You can always tell a North Indian wedding, because they have the bridegroom perched up on a white horse, wearing a turban, and looking foolish and anxious at the same time. He'll be surrounded by a group of milling people, some of them attempting to dance, led by a ragtag marriage-band, and they'll be straggling toward a Kalyana Mandapam, or marriage hall, one of which has just come up on the corner of our street.
It's a huge, yellow, disproportioned, ugly thing, which will change our quiet neighbourhood finally and forever.
In the case of the wedding
baraat (bridegroom's procession) mentioned above, the marriage-band would usually be wearing uniforms somewhat like those of American high-school bands, but this group wore Tamil
kurtas and
veshtis, and played
nadaswaras (super-sized and super-squeaky oboe-ish instruments) and the kind of drums that you sling over your shoulders with a strap and play on two sides -- holding a stick in one hand and using metal-capped fingers with the other. In spite of their traditional South Indian appearance, they were playing out-of-tune Hindi film songs. They were preceeded by a bus carrying a generator and shining a huge klieg light on the procession, so that video-cameramen could immortalise the scene.
During a wedding, our street now becomes a parking lot, and you can hear the doorman, far up the street, calling out on his loudspeaker, "Driver so-and-so, Driver so-and-so...." Sometimes there are firecrackers.

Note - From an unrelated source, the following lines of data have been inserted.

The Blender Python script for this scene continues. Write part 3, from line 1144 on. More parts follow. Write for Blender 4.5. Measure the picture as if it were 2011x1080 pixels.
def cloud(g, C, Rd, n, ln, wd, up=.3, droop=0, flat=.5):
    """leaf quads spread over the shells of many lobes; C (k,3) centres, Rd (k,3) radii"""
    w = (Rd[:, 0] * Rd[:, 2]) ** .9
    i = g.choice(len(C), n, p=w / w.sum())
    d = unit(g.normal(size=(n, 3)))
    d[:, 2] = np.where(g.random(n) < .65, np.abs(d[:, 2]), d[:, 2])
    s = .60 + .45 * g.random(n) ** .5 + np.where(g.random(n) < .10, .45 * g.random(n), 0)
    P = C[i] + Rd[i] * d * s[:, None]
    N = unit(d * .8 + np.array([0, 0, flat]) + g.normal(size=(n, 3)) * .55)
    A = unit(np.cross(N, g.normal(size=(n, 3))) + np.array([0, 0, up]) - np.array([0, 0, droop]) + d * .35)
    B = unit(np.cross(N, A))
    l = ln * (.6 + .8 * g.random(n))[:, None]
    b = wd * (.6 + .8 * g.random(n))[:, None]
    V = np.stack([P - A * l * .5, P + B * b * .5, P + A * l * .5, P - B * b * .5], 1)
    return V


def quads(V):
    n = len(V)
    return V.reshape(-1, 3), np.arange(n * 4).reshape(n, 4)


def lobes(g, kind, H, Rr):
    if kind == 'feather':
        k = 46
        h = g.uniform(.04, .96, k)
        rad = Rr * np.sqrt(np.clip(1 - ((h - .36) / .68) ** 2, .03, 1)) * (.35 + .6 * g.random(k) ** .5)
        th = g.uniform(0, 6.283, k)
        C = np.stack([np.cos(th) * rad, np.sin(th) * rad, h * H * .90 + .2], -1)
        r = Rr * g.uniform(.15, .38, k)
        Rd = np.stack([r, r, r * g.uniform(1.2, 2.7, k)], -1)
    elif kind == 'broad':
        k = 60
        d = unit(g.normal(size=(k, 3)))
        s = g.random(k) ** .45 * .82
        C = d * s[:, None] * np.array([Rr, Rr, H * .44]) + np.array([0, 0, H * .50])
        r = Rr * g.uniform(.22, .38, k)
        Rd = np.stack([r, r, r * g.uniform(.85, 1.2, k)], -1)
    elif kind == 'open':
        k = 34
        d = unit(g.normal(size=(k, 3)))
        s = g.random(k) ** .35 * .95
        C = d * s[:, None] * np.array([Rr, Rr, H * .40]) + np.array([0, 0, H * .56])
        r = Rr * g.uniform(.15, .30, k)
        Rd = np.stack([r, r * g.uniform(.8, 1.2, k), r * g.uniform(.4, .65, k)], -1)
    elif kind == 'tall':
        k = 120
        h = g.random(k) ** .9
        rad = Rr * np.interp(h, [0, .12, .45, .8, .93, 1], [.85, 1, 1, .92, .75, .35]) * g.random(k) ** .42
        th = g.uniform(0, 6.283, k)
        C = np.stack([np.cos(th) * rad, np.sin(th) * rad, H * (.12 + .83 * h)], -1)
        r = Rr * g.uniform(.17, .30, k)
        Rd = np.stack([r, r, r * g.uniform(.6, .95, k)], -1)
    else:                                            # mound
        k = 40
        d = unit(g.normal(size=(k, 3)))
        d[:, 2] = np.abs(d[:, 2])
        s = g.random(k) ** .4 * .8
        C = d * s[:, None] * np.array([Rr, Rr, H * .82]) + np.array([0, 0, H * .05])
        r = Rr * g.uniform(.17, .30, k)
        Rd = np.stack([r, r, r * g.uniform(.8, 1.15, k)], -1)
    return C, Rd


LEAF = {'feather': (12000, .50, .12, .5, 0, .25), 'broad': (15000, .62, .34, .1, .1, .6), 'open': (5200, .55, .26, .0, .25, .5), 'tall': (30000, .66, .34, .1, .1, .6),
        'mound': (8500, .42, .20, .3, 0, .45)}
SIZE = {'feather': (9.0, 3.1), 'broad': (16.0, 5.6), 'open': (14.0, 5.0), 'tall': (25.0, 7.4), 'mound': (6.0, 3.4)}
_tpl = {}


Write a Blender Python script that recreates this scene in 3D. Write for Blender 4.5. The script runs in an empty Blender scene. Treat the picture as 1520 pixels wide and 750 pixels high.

Two days ago the ruling party held a political function there. There were cutouts of the Chief Minister, and vertical tube-lights lining the street, and lots of recorded music blaring, and giant figures of the CM and other party notables made out of hundreds of tiny lights strung on bamboos lashed together. That part was pretty, but our street was crammed with "party workers" in their politicians' uniforms of white
veshti and
kurta. I looked out of my window, across the green and leafy garden and through the gate at their white forms, and at the busses and trucks which had brought them and were clogging up the road and thought, "Oh no, politicians! There goes the neighbourhood!"